What is asked: Check every line of the material below for the string "part", and return the ones that have it.

----- Recorded information -----

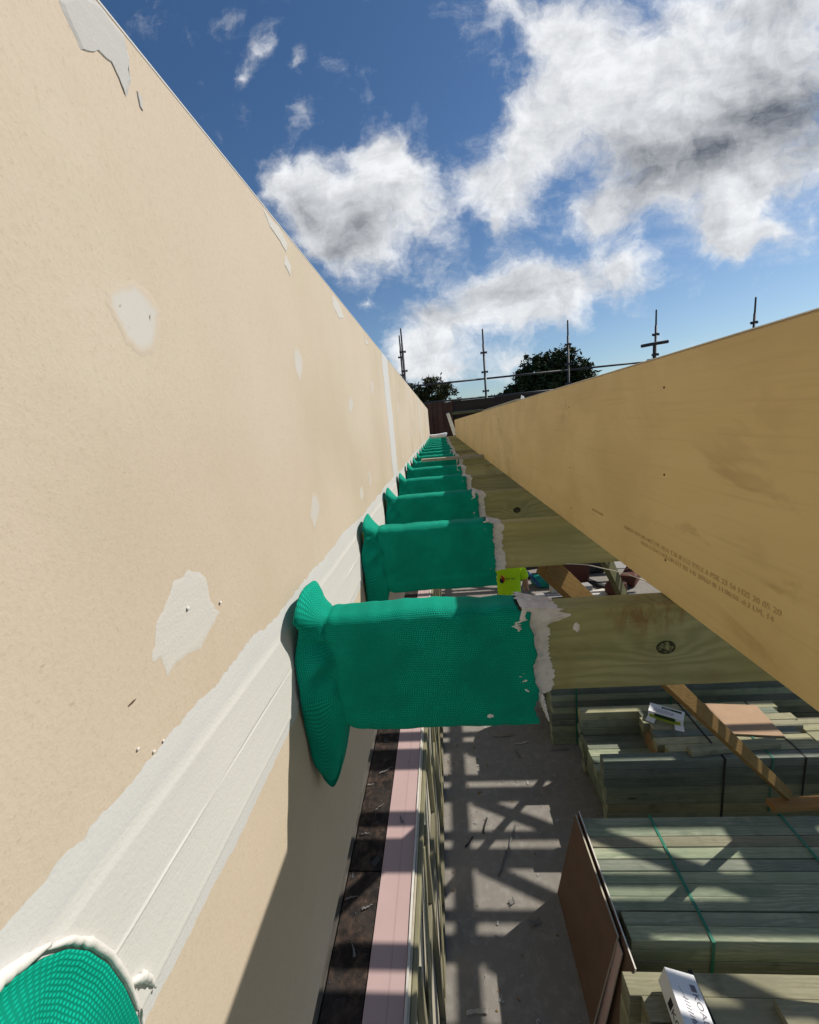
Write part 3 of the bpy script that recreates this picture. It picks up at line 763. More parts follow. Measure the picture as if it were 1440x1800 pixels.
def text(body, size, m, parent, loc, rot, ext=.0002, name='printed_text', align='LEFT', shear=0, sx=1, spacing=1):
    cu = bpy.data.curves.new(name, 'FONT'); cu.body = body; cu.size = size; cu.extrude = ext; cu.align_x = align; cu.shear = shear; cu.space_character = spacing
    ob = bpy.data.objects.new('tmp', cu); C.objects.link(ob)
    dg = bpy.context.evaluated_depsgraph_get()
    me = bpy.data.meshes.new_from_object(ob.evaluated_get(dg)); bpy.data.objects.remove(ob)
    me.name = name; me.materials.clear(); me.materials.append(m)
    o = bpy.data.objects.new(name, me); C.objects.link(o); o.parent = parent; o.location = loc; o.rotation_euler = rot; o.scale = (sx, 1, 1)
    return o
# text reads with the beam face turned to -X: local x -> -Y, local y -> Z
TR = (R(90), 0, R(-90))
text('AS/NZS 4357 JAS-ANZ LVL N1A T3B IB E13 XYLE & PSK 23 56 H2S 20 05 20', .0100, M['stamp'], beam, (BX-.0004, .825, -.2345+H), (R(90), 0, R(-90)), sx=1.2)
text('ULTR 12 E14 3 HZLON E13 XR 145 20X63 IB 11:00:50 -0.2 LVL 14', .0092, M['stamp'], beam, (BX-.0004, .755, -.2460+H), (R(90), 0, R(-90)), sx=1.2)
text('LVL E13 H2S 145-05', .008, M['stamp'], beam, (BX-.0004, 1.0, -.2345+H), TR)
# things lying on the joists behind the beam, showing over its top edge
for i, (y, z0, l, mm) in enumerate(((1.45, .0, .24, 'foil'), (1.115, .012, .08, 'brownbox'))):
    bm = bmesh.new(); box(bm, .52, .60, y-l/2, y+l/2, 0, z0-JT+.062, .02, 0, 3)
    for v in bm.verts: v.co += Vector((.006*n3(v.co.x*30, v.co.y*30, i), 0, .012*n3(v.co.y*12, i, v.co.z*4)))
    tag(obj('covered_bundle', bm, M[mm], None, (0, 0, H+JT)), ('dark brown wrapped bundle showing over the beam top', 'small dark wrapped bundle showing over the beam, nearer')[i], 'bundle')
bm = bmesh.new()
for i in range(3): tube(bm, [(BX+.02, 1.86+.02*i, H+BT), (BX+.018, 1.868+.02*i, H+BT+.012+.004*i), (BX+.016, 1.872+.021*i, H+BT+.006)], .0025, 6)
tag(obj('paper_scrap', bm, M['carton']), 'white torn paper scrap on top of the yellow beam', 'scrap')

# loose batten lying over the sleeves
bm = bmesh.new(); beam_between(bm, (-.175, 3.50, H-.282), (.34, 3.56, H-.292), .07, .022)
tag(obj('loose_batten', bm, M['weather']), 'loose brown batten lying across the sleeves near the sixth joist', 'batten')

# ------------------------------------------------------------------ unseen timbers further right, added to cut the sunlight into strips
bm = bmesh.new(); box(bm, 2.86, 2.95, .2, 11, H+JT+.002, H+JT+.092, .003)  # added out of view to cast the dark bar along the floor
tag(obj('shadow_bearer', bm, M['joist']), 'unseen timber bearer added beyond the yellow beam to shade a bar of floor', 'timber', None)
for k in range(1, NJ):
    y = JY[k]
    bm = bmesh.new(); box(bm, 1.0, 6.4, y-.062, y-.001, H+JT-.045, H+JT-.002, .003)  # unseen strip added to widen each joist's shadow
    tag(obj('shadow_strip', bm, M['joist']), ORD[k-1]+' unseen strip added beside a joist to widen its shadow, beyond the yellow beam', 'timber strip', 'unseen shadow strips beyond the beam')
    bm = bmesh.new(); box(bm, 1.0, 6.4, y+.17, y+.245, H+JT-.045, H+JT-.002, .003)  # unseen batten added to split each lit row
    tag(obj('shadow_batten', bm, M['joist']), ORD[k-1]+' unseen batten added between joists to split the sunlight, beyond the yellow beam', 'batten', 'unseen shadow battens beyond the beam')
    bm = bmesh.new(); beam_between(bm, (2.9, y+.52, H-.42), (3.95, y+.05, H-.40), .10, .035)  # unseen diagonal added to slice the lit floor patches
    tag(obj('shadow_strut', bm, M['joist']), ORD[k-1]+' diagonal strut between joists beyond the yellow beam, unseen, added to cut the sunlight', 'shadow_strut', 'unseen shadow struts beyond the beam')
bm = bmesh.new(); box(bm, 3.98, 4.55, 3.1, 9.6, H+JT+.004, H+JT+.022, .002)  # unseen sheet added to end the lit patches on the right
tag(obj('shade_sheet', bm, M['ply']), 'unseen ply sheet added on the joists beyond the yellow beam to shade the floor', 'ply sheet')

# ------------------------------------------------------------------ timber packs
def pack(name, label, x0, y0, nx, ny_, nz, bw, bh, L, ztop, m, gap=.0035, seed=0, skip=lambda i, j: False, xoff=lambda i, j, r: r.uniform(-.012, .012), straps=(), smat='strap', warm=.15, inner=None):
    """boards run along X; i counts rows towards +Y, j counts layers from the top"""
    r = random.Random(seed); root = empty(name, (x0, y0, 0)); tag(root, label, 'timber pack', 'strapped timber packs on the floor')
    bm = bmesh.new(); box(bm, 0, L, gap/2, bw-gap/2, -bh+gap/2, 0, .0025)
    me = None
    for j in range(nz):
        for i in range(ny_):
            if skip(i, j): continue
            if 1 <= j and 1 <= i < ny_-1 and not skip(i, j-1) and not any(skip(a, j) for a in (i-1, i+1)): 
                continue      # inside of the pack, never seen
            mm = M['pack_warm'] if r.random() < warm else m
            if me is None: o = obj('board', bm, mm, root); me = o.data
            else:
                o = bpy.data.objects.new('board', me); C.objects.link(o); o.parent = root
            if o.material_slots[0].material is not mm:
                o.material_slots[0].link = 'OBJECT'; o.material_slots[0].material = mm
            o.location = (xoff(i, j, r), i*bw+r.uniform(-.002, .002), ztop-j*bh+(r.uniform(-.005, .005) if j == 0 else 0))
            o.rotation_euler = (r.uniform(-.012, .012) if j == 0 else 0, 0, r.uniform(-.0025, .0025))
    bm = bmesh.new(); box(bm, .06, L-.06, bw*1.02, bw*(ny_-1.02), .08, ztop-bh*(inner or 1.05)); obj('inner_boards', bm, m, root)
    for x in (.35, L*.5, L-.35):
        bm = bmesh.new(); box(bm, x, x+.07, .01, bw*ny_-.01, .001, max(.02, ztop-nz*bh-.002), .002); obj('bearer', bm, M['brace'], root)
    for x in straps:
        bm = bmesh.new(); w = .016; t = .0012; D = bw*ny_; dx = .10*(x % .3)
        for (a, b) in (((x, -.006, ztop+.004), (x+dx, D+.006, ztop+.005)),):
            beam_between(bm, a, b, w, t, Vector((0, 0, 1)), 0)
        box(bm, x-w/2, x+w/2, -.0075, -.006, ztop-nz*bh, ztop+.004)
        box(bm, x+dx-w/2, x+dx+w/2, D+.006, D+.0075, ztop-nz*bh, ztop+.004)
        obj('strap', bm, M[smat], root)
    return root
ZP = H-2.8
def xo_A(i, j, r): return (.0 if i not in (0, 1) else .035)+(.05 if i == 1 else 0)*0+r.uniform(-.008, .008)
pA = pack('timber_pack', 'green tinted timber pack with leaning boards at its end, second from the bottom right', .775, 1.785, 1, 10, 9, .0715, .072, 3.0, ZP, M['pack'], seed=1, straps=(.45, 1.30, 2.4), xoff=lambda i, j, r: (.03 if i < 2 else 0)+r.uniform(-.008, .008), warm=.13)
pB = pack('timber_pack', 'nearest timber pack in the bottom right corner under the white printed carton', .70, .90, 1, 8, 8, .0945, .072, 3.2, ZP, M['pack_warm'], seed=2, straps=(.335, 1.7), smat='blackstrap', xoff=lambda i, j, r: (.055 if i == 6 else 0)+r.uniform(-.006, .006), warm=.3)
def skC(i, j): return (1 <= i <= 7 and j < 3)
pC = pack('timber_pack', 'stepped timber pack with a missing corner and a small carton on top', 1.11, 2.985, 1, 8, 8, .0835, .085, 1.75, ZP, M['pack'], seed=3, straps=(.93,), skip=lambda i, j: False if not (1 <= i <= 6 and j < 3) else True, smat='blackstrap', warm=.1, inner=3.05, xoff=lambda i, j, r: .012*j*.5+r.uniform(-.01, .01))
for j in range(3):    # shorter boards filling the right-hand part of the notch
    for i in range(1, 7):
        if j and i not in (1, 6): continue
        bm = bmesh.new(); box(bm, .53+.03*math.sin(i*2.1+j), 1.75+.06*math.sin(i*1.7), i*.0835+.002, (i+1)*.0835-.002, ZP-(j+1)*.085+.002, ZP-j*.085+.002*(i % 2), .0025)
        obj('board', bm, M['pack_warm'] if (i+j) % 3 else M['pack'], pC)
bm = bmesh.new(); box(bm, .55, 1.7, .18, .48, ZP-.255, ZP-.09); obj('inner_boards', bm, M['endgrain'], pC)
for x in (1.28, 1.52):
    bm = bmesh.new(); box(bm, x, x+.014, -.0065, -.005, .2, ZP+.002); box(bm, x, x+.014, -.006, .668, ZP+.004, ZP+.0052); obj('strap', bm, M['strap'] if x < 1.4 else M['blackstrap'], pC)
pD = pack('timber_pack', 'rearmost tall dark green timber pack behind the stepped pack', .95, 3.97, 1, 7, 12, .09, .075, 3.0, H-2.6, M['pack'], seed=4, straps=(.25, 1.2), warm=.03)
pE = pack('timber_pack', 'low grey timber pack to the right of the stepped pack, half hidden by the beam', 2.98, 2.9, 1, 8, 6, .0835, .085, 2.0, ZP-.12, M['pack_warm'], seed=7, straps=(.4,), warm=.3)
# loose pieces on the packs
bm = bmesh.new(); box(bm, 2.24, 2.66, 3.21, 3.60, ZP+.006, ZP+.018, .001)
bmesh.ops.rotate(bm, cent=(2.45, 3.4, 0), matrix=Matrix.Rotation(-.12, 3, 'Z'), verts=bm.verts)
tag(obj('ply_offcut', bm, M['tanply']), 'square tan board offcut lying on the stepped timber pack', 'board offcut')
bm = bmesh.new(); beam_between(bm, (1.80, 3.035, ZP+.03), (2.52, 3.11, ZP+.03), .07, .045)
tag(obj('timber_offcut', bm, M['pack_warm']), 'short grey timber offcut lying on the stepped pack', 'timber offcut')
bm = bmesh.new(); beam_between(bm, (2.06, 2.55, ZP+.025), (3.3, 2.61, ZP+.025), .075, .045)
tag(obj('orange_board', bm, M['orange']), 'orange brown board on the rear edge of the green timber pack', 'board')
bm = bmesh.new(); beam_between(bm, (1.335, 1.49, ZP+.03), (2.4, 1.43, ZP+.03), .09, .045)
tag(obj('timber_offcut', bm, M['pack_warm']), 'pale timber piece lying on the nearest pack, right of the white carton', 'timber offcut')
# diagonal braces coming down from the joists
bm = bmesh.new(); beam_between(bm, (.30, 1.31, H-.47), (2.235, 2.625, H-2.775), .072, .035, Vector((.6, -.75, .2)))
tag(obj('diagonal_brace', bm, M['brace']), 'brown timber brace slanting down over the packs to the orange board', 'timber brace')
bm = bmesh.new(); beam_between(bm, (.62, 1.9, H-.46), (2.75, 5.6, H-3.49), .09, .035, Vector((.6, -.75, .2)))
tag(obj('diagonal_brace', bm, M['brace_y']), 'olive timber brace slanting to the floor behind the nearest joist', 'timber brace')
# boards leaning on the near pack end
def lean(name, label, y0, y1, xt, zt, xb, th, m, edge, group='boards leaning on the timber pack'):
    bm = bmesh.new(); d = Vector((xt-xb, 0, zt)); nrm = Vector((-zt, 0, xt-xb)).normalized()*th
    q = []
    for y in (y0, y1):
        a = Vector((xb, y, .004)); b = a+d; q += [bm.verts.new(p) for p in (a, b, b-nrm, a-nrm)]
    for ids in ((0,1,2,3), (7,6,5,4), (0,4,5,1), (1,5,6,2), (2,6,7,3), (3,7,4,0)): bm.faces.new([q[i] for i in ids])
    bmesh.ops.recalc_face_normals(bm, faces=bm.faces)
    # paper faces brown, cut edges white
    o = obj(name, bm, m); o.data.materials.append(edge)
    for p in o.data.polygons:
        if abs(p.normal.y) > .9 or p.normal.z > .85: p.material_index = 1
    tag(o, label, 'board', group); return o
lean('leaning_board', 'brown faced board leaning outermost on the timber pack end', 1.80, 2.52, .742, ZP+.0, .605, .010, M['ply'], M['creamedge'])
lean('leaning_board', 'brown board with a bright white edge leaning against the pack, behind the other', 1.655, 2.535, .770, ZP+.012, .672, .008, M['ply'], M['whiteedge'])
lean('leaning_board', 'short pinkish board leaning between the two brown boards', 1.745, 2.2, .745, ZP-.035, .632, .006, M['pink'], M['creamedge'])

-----

Expected answer:
Write part 3 of the bpy script that recreates this picture. It picks up at line 763. More parts follow. Measure the picture as if it were 1440x1800 pixels.
for j in range(3):    # shorter boards filling the right-hand part of the notch